State law says simply that sales tax is owed based on the final price paid by a customer. But the Department of Revenue has its own rule, stating that a cash register receipt must “make a clear reference to the item and the coupon related to it” in order for the coupon’s value to be deducted from the taxable total. Since none of Myers and Reihl’s receipts indicated exactly which coupon applied to which product, the Department of Revenue said it couldn’t deduce whether the coupons were applied to taxable or nontaxable items, so it had to consider all of the coupons to be taxable.

The plaintiffs argued that the Department of Revenue invented this requirement that’s not present in the actual tax code. Furthermore, they said surely BJ’s own records show which coupons apply to which products, even if it’s not all spelled out on the receipts they print. And besides, two of the transactions at issue “involved only one coupon and one taxable item and, therefore, it is evident as to what item the coupon applied.”

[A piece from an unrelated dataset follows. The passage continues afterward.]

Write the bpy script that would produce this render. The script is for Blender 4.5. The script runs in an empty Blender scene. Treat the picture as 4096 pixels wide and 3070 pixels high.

A judicial panel ruled this week that state tax authorities erred in insisting that the law “requires the receipt to specify to which taxable item (a coupon) relates rather than simply requiring a description that allows one to discern that a taxable item was purchased and a coupon was accepted that applied to a taxable item purchased.” Nowhere is it required that the receipt indicate precisely to which taxable item the coupon is applied.

Myers’ three transactions contained only taxable items, so it’s clear that all of the coupons used reduced his taxable total, regardless of whether the receipts said which coupons were used on which specific items. Reihl, however, bought a mix of taxable and nontaxable items. So her receipt information “is insufficient to determine whether the coupon was applicable to a taxable item,” the court ruled.

Therefore, the state must refund Myers his 38 cents. But Reihl doesn’t get her 12 cents back.

So winning a lengthy legal dispute may only get you 38 cents in the end. And it most likely cost far more in legal fees than the plaintiffs ended up winning. But for at least one of these determined couponers, finally getting to prove his point – is priceless.